Les relations entre Églises protestantes de France et du Cameroun se tendent. Les projets avec l’UPAC sont suspendus. Les partenaires de l’Université, au nombre desquels on compte non seulement le Défap et la Cevaa, mais aussi DM-Échange et mission, EMW (Evangelisches Missionswerk in Deutschland) et ICCO-Coopération, réclament des réformes urgentes. Les autorités de l’Université sont renouvelées. À Yaoundé, la promotion 2013 de la faculté de théologie est baptisée « promotion Éric de Putter », pour, souligne le nouveau président du Conseil d’Administration de l’UPAC, « garder en mémoire ce professeur qui constitue pour nous un symbole de courage ».

« Nous avons besoin de la justice par la vérité »

Cette phase dure plus de trois ans. Trois années pendant lesquelles les représentants du Défap multiplient les rencontres avec les autorités françaises et camerounaises pour tenter de faire avancer l’enquête. Faute d’autre moyen d’action, la famille, pour sa part, multiplie les interpellations au Défap. Marie-Alix de Putter en appelle au ministère de la Justice : elle a créé avec des proches « Semeurs de Liberté », une association destinée à honorer la mémoire et l’engagement d’Éric de Putter.

Mais les relations entre justice française et justice camerounaise achoppent sur des obstacles infranchissables. Il existe des accords de coopération judiciaire depuis 1974 ; mais dans ce dossier qui concerne un crime, la France ne peut coopérer avec un pays où la peine de mort est toujours en vigueur. Du coup, le Cameroun ne permet pas au juge français d’enquêter sur place. Fin 2015, la justice camerounaise annonce qu’elle ne donnera pas suite à la commission rogatoire internationale délivrée par le juge d’instruction français.

Entretemps, l’UPAC a réalisé d’importantes réformes de gouvernance. Les relations se dégèlent. Signe de ce rapprochement, le 28 juin 2016, une cérémonie d’hommage à Éric de Putter est organisée à l’Institut français de Yaoundé, en présence de l’ambassadrice de France au Cameroun. Elle associe le Défap, l’UPAC et l’Église protestante unie de France, représentée par Laurent Schlumberger. « Nous avons besoin de la justice par la vérité », déclare ce dernier. « C’est cette vérité qui nous est nécessaire, et pour laquelle nous devons tous nous engager : pouvoirs publics du Cameroun et de France, autorités judiciaires des deux pays, Université protestante d’Afrique centrale et Défap, Églises d’ici et de là-bas. »
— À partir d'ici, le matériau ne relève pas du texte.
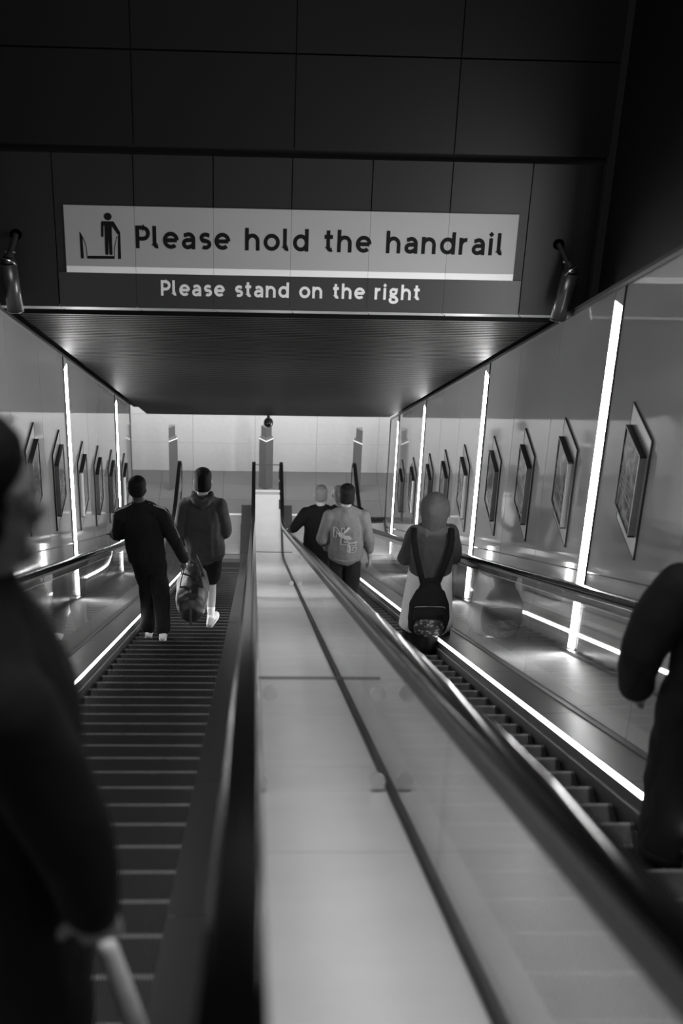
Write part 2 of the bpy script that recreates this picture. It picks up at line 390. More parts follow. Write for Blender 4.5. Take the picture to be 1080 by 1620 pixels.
        bm = bmsh(); sweep_path(bm, sec, path[:-2]); P('profile_bead', bm, M['steel'])
        # outer decking towards the wall
        if outer:
            xw = XL+.003 if side < 0 else XR-.003
            bm = bmsh(); sec = [(gx+s*.018, .10), (gx+s*.018, .20), (xw, .235), (xw, .10)]
            yy = y_start
            yend = 21.4 if side < 0 else 24.15
            while yy < yend-.1:
                y2 = min(yy+2.45, yend); sweep_v(bm, sec, ys(yy, y2-.005) if y2 > 20 else [yy, y2-.005]); yy = y2
            P('outer_decking', bm, M['deck_out'])
            bm = bmsh(); sec = [(xw-s*.03, .236), (xw-s*.03, .262), (xw-s*.002, .262), (xw-s*.002, .236)]
            sweep_v(bm, sec, ys(y_start, yend)); P('decking_upstand', bm, M['darksteel'])
    # truss shell below
    bm = bmsh(); sec = [(xb0-.2, -.9), (xb0-.2, -.3), (xb1+.2, -.3), (xb1+.2, -.9)]; sweep_v(bm, sec, ys(y_start, 24.4), 0, .0)
    P('truss', bm, M['black'])
    # comb and landing plates
    bm = bmsh(); n = int(wb/.0125)
    for i in range(n): box(bm, xb0+.006+i*wb/n, xb0+.006+i*wb/n+.006, 22.99, 23.12, N(23.05)-.012, N(23.05)+.004)
    box(bm, xb0, xb1, 23.11, 23.25, -.05, N(23.1)+.004); P('comb', bm, M['comb'])
    bm = bmsh(); zz = N(23.1)+.002
    for a_, b_ in ((23.254, 23.65), (23.654, 24.05), (24.054, 24.73)):
        q0 = zz*(24.73-a_)/1.48+.012; q1 = zz*(24.73-b_)/1.48+.012
        prism_x(bm, [(a_, -.05), (b_, -.05), (b_, q1), (a_, q0)], xb0, xb1)
    P('landing_plate', bm, M['plate'])
    bm = bmsh(); box(bm, xb0-.2, xb1+.2, 24.734, 24.80, -.02, .012); P('floor_glow_strip', bm, M['signwhite'])  # white strip paints in the light reflected at the plate's far edge
    return E
LB0, LB1, RB0, RB1 = -1.150, -.234, .699, 1.615
escalator(LB0, LB1, -1, 'left-hand escalator descending beside the left wall, two men with a bag on it', -.4)
escalator(RB0, RB1, 1, 'right-hand escalator descending beside the right wall, hooded woman with backpack on it', -.4)
# ------------------------------------------------------------------ divider between the two escalators
gl, gr = LB1+.197, RB0-.197
DV = thing('escalator_divider', 'wide pale sloping deck running down between the two escalators', 'divider', ((gl+gr)/2, 24.9, 0))
def PD(name, bm, m, par=None):
    o = obj(name, bm, m, par or DV); o.matrix_parent_inverse = (par or DV).matrix_world.inverted() if par is None else Matrix.Identity(4)
    if par is None: o.matrix_parent_inverse = Matrix.Translation((-(gl+gr)/2, -24.9, 0))
    return o
bm = bmsh(); sec = [(gl+.008, .20), (gl+.008, .356), (gr-.008, .356), (gr-.008, .20)]
yy = .9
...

Mais les années s’écoulent et l’enquête n’avance pas.

Chaque année, des rencontres ont lieu entre le Défap et le ministère français de la Justice. Et en janvier 2018, un espoir renaît, ténu. L’un des interlocuteurs du Défap lui suggère de se constituer partie civile. Il serait alors possible d’accéder à toutes les pièces du dossier. Pour, peut-être, trouver un moyen de relancer l’enquête…
Mais la procédure judiciaire est stricte. Pour qu’une association se constitue partie civile, il faut qu’elle ait un « intérêt à agir », soit parce qu’elle a directement subi un préjudice, soit parce qu’elle a pour objet de lutter contre le type de crime poursuivi, ou d’en défendre les victimes. Ce n’est pas le cas du Défap, qui est débouté. Et début 2021, le tribunal judiciaire de Paris rend une ordonnance de non-lieu. Cette décision ravive la douleur de la famille, qui se sent abandonnée.

Aujourd’hui, l’enquête judiciaire côté français est officiellement close. Pour espérer la rouvrir, il faudrait de nouveaux éléments. L’assassin est toujours libre. Il y a pourtant une famille brisée qui espère encore que justice soit rendue ; et au Défap, des salariés et des bénévoles qui portent toujours la mémoire douloureuse d’Éric de Putter.